[3D scene scripts]
━━━━━━━━━━━━━━━━━━━━━━━━━━━━━━

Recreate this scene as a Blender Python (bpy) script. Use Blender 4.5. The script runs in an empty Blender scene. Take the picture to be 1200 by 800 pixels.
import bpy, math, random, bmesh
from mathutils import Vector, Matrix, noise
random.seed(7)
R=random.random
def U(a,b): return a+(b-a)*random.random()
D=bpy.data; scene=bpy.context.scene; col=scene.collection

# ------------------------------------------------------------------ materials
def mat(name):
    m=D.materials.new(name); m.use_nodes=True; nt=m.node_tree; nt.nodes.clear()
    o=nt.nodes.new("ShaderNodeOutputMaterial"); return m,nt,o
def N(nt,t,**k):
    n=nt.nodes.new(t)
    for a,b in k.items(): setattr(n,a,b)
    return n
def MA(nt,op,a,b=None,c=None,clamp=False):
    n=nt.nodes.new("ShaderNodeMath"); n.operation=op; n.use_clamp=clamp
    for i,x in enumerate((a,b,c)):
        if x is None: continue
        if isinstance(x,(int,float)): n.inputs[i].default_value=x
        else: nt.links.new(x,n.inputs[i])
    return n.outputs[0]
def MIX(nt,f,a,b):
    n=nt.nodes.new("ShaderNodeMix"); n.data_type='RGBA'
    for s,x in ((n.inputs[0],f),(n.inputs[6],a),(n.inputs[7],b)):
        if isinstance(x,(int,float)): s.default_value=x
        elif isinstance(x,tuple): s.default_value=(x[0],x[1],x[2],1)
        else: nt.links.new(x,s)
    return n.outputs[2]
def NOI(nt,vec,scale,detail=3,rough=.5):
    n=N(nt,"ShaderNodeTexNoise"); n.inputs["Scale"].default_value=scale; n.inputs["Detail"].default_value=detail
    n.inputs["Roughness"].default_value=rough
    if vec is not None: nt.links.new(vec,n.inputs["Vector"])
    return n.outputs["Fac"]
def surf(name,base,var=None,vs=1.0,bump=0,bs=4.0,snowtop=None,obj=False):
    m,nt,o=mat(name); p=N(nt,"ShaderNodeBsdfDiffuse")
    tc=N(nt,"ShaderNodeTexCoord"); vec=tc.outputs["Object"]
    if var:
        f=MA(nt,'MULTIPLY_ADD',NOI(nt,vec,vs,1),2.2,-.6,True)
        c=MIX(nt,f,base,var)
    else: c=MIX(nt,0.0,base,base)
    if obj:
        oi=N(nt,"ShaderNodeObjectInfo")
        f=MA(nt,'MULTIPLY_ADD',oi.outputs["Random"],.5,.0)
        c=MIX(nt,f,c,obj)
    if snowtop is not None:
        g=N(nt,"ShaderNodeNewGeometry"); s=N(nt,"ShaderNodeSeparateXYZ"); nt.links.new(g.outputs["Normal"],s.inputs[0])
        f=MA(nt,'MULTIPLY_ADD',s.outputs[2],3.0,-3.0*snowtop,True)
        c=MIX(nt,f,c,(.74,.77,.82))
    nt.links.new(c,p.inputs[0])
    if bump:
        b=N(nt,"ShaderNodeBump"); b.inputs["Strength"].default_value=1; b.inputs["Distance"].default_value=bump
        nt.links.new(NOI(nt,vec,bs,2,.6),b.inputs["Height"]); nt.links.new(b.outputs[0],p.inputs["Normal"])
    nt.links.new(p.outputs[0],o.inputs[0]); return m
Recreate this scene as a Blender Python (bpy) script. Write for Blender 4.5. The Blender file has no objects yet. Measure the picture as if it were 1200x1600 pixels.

━━━━━━━━━━━━━━━━━━━━━━━━━━━━━━

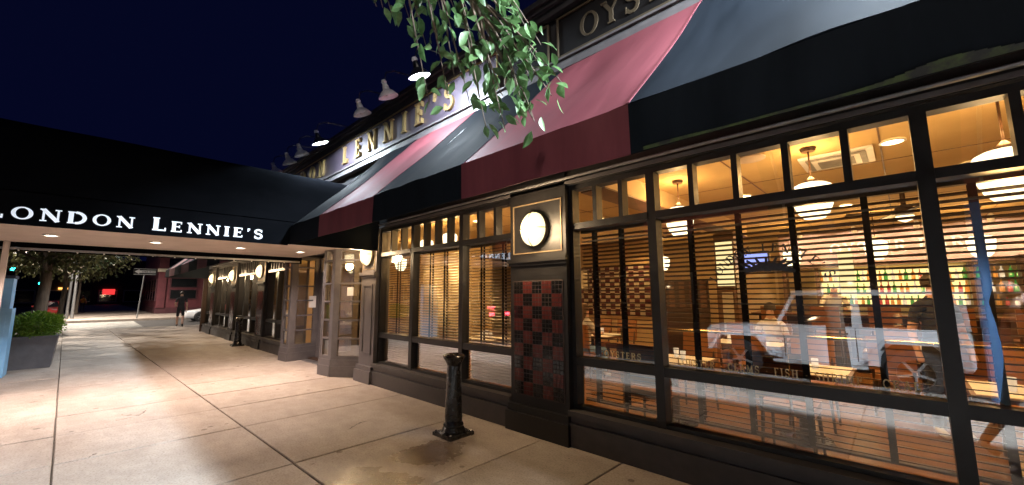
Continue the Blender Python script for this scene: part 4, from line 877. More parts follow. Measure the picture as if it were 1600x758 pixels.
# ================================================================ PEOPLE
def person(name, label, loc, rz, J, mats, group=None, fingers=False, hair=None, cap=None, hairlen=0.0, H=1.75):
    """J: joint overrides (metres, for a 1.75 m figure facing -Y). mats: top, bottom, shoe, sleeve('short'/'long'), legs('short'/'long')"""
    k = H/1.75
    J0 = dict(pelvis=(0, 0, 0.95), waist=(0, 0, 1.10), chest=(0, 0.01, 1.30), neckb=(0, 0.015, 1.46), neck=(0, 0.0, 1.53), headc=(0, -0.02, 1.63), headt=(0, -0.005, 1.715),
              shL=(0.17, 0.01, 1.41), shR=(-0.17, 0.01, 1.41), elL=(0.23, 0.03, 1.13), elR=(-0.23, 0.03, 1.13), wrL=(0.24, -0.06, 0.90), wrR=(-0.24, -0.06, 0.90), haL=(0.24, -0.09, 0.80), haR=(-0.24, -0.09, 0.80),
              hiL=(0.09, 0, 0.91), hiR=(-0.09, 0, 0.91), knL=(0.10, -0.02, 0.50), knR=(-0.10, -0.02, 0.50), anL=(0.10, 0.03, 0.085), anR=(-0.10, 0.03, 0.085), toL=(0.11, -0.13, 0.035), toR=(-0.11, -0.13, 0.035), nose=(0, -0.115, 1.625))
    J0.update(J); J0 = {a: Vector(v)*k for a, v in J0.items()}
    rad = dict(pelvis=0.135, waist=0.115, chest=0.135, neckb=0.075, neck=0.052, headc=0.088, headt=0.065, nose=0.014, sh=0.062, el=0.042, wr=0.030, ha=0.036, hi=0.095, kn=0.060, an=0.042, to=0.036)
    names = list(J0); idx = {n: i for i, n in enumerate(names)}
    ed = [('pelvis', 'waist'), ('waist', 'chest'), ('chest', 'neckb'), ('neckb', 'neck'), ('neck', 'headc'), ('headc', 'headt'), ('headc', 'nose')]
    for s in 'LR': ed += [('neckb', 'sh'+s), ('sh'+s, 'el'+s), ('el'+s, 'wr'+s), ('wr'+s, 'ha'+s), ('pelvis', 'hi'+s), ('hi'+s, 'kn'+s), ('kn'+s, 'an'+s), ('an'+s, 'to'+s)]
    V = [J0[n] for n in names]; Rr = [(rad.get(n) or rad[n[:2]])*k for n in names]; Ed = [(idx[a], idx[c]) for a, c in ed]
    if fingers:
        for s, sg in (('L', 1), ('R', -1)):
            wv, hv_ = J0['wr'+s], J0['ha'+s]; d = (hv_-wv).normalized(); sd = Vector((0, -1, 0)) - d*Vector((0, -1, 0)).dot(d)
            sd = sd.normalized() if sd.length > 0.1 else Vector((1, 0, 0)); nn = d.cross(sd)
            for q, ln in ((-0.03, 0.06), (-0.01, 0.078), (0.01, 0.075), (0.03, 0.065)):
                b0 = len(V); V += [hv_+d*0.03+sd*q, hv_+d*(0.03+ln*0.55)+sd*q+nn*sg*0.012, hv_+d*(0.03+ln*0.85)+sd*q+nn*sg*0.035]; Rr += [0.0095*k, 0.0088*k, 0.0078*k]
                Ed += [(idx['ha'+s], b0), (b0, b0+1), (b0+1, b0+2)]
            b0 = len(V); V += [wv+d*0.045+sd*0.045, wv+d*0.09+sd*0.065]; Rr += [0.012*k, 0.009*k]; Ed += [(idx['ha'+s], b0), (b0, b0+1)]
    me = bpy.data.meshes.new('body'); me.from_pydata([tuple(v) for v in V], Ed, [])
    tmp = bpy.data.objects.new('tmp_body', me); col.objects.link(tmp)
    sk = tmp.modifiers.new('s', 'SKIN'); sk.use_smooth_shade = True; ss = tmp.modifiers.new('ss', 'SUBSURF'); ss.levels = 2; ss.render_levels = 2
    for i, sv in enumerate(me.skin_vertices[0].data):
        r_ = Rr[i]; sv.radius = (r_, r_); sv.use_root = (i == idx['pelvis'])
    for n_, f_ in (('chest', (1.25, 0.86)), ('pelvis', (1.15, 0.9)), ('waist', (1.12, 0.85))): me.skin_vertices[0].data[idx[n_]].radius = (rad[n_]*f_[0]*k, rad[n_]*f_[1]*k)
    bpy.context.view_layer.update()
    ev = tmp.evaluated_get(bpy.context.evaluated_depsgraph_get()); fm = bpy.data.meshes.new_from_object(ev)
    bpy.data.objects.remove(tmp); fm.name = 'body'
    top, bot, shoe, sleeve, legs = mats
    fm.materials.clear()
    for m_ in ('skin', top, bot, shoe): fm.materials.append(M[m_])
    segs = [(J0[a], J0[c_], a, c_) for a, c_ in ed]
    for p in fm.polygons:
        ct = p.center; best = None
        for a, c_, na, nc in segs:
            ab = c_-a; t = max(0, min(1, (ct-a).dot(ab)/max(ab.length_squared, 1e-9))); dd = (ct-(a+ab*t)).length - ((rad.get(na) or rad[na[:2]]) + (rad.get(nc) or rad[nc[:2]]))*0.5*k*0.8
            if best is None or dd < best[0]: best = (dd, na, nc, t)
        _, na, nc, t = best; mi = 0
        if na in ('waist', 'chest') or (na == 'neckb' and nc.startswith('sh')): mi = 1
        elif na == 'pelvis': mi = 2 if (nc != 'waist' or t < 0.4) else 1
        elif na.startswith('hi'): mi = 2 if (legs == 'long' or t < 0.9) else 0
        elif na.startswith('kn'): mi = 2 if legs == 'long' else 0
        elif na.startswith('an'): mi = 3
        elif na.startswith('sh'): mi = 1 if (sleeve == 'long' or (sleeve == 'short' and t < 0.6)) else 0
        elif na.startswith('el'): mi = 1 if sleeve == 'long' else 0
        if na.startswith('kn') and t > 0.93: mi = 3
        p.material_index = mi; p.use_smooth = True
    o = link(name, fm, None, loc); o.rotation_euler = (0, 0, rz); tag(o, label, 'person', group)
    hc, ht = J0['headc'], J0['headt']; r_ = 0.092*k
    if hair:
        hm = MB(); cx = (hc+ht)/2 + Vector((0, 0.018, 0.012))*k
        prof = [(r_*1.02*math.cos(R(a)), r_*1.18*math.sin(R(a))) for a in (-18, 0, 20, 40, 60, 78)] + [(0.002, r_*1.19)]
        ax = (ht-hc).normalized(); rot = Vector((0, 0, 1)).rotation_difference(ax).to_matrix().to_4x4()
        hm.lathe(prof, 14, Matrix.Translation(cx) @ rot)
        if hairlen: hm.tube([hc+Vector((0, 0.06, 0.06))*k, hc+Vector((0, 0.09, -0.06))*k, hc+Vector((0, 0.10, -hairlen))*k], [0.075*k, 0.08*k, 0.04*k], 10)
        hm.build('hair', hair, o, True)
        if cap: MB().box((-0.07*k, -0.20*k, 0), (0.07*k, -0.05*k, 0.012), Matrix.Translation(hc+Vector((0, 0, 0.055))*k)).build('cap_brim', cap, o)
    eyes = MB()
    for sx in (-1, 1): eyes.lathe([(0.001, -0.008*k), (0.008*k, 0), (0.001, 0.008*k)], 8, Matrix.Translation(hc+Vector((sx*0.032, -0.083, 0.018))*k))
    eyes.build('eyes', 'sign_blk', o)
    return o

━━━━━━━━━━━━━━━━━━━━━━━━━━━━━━

== Requirements ==
Return, unchanged, the run of lines above that opens with the line containing "Recreate this scene as a Blender Python (bpy) script. Use" and closes with the line containing "D=bpy.data; scene=bpy.context.scene; col=scene.collection". Include both.

== Output ==
Recreate this scene as a Blender Python (bpy) script. Use Blender 4.5. The script runs in an empty Blender scene. Take the picture to be 1200 by 800 pixels.
import bpy, math, random, bmesh
from mathutils import Vector, Matrix, noise
random.seed(7)
R=random.random
def U(a,b): return a+(b-a)*random.random()
D=bpy.data; scene=bpy.context.scene; col=scene.collection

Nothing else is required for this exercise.